SET TASK -
Say how many lines contain "finishes"; the answer is the number alone.

*** INFORMATION SUPPLIED

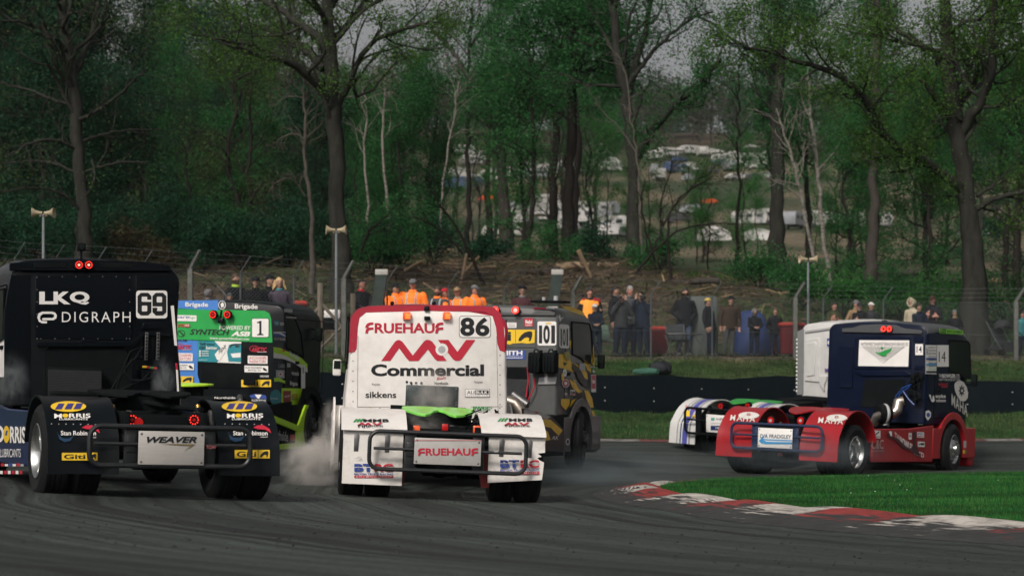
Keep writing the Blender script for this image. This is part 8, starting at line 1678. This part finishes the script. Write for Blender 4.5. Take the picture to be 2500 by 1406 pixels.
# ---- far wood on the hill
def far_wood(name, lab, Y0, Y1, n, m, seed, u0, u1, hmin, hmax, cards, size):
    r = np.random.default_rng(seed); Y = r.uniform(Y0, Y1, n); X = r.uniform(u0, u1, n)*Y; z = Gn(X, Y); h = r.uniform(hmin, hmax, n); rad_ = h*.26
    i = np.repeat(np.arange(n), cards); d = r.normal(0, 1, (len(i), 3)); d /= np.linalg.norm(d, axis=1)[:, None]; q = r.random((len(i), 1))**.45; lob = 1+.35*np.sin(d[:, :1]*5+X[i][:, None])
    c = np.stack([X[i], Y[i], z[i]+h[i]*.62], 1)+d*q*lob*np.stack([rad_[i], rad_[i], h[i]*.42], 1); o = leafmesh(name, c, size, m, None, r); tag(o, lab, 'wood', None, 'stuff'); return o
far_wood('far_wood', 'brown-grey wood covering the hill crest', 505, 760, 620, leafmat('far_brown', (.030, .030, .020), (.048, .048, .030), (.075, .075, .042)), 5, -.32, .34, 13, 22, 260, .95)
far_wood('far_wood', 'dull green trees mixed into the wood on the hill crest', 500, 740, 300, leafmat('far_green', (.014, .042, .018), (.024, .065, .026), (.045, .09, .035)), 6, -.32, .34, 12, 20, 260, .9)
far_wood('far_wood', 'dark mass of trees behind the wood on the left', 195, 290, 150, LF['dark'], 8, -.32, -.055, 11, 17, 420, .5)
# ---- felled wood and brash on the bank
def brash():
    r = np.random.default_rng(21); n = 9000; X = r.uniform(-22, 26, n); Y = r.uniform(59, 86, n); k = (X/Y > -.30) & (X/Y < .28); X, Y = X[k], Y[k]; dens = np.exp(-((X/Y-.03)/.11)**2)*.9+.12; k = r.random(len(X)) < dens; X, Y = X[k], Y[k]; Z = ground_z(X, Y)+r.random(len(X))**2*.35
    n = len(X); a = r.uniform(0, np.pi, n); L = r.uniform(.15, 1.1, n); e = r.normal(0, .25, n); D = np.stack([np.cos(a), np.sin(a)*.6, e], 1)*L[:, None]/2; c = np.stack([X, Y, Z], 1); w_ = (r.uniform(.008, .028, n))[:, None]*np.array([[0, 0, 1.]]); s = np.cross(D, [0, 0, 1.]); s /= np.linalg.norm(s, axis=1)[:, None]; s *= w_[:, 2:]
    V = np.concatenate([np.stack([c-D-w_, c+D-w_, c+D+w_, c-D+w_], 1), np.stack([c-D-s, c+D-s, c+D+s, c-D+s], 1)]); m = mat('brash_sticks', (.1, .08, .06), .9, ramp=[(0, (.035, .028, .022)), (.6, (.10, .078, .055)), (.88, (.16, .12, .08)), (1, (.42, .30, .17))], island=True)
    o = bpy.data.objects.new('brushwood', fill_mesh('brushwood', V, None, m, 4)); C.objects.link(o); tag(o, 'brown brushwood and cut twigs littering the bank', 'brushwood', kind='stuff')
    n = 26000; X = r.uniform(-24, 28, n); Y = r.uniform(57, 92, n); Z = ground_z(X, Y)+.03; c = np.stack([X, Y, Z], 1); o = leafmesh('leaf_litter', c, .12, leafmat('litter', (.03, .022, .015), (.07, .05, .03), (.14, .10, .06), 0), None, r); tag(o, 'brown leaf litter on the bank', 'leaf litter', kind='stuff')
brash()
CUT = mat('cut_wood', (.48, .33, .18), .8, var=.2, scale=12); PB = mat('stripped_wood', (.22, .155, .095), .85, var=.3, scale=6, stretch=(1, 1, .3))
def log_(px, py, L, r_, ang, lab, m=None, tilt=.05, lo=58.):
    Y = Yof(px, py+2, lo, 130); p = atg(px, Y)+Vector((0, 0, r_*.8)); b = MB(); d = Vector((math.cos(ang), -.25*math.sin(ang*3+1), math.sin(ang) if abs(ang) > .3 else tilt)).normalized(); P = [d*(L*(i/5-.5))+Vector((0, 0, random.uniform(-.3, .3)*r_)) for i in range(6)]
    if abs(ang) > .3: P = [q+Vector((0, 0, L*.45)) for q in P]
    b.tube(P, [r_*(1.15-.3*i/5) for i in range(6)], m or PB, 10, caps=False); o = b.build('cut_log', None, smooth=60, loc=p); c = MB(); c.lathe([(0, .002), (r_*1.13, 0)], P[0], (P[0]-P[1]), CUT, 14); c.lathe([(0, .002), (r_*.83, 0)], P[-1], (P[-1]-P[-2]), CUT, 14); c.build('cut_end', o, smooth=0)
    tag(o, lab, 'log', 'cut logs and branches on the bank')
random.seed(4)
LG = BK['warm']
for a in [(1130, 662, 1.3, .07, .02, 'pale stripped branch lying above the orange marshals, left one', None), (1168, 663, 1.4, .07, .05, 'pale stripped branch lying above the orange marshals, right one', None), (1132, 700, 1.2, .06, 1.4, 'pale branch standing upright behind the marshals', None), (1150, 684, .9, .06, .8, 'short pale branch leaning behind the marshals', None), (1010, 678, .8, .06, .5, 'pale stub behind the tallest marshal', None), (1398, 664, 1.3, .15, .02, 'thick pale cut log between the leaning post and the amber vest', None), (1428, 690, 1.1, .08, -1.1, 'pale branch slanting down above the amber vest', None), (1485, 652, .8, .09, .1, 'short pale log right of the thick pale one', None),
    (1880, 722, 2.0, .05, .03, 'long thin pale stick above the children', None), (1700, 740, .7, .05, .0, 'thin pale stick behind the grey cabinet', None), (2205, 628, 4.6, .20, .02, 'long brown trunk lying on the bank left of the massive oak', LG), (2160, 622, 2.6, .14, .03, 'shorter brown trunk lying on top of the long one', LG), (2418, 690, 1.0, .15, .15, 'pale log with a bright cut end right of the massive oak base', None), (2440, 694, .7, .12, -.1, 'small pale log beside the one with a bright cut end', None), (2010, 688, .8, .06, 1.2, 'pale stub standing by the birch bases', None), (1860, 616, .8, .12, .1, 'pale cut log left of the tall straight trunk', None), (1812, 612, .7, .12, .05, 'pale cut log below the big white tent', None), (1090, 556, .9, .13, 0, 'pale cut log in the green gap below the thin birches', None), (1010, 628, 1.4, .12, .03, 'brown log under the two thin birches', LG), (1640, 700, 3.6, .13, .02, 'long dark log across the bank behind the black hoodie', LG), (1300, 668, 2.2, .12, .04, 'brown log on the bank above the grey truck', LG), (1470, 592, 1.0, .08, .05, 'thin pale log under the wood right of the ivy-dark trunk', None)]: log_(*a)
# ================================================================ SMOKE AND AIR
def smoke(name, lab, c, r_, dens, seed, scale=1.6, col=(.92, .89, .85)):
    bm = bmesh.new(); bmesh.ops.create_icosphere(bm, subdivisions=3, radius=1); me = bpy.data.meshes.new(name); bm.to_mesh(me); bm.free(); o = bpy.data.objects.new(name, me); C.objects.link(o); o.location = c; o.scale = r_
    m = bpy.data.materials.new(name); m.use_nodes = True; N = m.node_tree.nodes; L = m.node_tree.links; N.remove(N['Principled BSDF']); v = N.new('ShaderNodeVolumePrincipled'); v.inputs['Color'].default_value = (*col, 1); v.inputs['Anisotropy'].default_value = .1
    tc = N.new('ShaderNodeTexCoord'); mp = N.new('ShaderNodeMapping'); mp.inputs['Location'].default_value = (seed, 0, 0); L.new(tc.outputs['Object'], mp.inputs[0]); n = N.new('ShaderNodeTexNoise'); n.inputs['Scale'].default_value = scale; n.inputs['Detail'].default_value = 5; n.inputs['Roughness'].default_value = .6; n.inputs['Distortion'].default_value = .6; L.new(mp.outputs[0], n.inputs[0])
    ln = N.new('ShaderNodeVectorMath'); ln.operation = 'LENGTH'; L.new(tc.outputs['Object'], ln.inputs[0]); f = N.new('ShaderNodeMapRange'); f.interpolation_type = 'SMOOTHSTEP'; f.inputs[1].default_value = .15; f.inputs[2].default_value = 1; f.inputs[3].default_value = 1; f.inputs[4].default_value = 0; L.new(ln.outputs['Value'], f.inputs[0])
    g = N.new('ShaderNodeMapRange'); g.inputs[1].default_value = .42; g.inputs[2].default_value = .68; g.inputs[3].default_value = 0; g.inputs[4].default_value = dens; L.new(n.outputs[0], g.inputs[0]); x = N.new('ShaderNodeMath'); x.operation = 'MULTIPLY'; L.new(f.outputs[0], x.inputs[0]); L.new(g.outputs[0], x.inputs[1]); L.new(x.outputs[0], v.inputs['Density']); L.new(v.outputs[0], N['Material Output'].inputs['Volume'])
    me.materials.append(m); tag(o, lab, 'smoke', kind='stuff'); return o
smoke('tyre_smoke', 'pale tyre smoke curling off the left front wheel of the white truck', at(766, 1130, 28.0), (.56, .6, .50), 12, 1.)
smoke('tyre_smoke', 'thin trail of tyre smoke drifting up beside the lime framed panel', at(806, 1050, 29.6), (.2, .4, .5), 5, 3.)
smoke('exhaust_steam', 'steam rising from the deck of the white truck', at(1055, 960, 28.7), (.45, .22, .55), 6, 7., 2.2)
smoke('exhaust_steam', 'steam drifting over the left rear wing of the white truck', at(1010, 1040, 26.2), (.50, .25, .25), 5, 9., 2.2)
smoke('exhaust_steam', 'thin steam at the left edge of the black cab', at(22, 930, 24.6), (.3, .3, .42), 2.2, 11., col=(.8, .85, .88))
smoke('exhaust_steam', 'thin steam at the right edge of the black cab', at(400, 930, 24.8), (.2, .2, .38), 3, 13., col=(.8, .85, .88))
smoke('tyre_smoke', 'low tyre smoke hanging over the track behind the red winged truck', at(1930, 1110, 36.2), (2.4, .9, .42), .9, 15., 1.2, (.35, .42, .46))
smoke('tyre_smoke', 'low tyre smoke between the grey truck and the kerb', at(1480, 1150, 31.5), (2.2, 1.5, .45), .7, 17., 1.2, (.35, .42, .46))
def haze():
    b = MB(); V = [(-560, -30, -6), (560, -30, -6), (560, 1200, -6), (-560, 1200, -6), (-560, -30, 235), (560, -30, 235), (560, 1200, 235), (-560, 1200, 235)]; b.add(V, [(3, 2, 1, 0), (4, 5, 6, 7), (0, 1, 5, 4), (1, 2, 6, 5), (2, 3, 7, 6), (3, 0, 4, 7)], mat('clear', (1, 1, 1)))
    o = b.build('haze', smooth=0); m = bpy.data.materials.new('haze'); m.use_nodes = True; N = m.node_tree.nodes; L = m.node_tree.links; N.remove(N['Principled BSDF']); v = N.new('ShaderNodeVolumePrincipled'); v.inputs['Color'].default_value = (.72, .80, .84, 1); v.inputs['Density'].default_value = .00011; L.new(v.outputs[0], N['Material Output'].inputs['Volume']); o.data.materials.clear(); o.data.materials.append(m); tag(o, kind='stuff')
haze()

******
*** INFORMATION SUPPLIED

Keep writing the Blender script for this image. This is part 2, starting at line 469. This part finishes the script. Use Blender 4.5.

******

RESULT FOR THIS EXERCISE -
2